Austin “underscored his opposition to unilateral changes to the status quo” and called on China to refrain from destabilizing actions toward Taiwan, Ryder said in a statement.

He also urged continuing talks on “reducing strategic risk, improving crisis communications, and enhancing operational safety,” noting concerns over “dangerous behavior” by Chinese military aircraft “that increases the risk of an accident.”

In a news conference, Chinese Defense Ministry spokesperson Senior Col. Tan Kefei described Tuesday’s talks “as a concrete measure to implement the important consensus reached between Xi and Biden.”

He said the meeting was “of great significance” for bringing China-U.S. relations “back to the track of healthy and stable development.”

But an official statement issued by China’s Defense Ministry quoted Wei as saying, “The responsibility for the current situation facing China-U.S. relations is on the U.S. side, not on the Chinese side.”

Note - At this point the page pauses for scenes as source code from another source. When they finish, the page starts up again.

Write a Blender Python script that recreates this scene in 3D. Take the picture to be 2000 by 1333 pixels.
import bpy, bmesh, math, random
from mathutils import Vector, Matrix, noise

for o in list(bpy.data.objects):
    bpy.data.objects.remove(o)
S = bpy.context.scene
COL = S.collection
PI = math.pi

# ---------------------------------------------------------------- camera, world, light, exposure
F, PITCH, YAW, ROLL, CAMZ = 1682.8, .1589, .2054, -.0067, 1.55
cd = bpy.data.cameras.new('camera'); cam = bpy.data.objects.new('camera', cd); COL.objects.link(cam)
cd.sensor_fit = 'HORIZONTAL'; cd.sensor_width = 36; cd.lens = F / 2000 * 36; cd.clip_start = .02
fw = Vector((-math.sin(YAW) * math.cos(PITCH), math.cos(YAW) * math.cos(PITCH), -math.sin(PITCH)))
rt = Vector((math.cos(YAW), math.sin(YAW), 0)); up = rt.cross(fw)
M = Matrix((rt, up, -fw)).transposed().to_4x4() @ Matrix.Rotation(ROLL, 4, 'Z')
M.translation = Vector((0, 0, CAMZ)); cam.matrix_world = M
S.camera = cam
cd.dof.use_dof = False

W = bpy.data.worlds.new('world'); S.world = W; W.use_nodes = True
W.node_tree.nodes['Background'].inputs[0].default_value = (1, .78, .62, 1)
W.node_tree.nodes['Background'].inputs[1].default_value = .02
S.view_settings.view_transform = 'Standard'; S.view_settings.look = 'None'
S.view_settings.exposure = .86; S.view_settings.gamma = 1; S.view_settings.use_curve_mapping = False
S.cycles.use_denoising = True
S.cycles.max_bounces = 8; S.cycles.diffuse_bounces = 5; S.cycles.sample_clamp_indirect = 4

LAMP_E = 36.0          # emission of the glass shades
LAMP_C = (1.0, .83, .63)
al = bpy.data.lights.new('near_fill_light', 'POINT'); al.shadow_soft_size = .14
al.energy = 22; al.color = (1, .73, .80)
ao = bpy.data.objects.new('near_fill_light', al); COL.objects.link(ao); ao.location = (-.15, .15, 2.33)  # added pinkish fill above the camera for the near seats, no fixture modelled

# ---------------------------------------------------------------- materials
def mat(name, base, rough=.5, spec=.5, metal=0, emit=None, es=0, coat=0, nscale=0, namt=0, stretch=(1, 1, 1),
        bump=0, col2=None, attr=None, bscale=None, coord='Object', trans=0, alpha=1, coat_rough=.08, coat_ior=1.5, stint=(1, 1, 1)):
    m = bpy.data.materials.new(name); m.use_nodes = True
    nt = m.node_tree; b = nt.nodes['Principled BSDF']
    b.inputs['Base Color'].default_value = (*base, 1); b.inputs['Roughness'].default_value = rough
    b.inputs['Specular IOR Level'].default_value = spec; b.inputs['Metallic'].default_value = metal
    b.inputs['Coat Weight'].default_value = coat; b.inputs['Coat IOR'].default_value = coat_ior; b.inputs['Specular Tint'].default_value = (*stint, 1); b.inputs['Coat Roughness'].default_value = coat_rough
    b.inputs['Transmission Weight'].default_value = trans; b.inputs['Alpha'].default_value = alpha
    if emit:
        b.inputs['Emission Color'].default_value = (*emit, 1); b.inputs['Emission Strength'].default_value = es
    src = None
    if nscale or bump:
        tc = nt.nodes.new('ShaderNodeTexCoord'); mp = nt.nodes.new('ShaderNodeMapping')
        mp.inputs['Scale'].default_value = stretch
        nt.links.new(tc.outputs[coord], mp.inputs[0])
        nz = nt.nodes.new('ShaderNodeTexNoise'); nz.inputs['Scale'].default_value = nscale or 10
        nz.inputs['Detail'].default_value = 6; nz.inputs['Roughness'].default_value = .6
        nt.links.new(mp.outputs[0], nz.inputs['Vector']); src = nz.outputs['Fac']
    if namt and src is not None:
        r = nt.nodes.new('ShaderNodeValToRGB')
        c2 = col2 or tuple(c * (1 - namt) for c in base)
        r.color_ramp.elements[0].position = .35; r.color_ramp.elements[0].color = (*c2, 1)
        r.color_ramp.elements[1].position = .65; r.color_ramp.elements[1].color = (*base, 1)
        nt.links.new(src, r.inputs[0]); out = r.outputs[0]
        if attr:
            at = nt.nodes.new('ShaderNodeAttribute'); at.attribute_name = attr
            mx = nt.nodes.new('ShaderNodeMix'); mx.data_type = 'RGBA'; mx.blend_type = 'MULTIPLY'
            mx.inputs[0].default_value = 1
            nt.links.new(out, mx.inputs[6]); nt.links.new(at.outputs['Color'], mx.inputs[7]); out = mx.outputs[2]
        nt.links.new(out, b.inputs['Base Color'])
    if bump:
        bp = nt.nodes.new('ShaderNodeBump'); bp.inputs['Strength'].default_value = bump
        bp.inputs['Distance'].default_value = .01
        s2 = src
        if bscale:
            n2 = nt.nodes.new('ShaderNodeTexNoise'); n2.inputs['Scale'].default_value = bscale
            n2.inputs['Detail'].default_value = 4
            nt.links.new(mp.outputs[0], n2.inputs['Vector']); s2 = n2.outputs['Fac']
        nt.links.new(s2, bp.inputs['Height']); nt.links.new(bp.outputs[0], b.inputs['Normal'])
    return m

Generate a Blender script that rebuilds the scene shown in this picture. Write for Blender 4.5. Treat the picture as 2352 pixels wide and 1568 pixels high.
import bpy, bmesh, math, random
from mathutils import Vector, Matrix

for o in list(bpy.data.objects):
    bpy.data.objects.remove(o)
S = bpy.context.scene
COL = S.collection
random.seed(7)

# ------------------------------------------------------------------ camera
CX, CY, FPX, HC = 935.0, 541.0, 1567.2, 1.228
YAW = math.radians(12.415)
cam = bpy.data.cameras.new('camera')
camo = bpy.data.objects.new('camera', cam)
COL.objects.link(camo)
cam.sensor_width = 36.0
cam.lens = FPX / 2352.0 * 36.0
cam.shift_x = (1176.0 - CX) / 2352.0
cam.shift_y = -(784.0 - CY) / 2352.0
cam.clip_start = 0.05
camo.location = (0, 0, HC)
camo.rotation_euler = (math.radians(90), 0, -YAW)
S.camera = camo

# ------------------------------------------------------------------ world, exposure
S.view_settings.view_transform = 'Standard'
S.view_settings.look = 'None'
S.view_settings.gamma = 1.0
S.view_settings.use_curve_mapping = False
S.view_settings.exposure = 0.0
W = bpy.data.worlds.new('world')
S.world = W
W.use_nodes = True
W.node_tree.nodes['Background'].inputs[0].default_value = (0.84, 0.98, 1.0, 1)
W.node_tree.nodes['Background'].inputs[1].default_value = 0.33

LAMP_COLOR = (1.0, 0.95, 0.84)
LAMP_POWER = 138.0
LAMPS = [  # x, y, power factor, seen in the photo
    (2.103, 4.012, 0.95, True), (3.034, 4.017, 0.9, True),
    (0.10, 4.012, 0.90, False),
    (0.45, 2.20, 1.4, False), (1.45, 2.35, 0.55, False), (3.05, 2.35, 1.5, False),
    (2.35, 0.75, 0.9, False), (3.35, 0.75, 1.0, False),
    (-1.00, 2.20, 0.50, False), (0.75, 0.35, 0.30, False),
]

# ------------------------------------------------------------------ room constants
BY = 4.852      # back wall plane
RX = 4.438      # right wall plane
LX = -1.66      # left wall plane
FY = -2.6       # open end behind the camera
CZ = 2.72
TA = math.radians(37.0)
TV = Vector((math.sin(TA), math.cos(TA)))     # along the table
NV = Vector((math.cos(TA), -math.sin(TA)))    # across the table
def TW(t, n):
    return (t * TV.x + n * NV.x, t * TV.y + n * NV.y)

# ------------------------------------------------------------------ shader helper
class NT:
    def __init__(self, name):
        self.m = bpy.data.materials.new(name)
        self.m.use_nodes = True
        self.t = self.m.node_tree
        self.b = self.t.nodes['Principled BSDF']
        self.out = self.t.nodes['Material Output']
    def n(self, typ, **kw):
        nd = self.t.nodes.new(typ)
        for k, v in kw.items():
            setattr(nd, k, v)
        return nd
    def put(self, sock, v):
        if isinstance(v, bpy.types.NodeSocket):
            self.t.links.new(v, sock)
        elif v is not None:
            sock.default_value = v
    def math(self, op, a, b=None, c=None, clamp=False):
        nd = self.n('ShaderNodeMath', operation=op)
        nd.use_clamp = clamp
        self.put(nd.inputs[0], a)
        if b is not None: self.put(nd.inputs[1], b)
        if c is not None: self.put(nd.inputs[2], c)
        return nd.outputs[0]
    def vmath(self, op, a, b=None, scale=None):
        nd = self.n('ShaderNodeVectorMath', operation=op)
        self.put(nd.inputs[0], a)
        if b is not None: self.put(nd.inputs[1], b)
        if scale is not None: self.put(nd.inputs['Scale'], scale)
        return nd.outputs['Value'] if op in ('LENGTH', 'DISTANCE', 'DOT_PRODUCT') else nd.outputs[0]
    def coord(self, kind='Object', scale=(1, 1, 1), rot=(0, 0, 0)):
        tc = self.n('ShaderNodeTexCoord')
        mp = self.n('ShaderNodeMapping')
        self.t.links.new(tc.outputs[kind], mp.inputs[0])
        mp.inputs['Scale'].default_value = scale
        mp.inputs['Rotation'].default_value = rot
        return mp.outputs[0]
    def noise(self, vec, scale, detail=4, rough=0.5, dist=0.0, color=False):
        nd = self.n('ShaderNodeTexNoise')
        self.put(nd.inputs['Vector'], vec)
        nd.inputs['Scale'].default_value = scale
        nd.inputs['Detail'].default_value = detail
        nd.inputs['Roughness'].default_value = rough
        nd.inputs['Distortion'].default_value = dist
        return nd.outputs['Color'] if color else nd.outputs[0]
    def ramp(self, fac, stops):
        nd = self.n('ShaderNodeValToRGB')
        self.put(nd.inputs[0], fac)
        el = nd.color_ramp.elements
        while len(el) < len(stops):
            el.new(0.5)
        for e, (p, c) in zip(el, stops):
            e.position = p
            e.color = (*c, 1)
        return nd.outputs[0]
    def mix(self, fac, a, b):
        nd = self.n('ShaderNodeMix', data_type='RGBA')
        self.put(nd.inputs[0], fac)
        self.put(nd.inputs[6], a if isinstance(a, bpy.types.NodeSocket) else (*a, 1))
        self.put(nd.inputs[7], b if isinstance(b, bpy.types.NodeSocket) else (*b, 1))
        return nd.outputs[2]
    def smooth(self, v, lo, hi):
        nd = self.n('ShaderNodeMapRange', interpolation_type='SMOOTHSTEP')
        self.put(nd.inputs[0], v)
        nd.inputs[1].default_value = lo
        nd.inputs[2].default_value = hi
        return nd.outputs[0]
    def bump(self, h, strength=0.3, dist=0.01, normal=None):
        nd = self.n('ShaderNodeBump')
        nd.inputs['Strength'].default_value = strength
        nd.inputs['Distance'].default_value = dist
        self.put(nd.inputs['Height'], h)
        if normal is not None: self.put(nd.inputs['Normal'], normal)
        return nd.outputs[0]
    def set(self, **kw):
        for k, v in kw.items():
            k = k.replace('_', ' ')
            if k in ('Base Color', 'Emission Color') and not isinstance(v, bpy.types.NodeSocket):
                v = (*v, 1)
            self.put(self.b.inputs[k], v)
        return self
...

Wei said the issue of Taiwan was a “red line” over which China would brook no foreign interference. China’s military “has the backbone, the determination, the confidence and the ability to resolutely safeguard the unity of the motherland,” Wei said.

The Defense Ministry statement said the two sides also exchanged views over the South China Sea, Ukraine and the Korean Peninsula, without giving details. The U.S. statement said Austin discussed Russia’s war against Ukraine and noted that both Washington and Beijing “oppose the use of nuclear weapons or threats to use them.”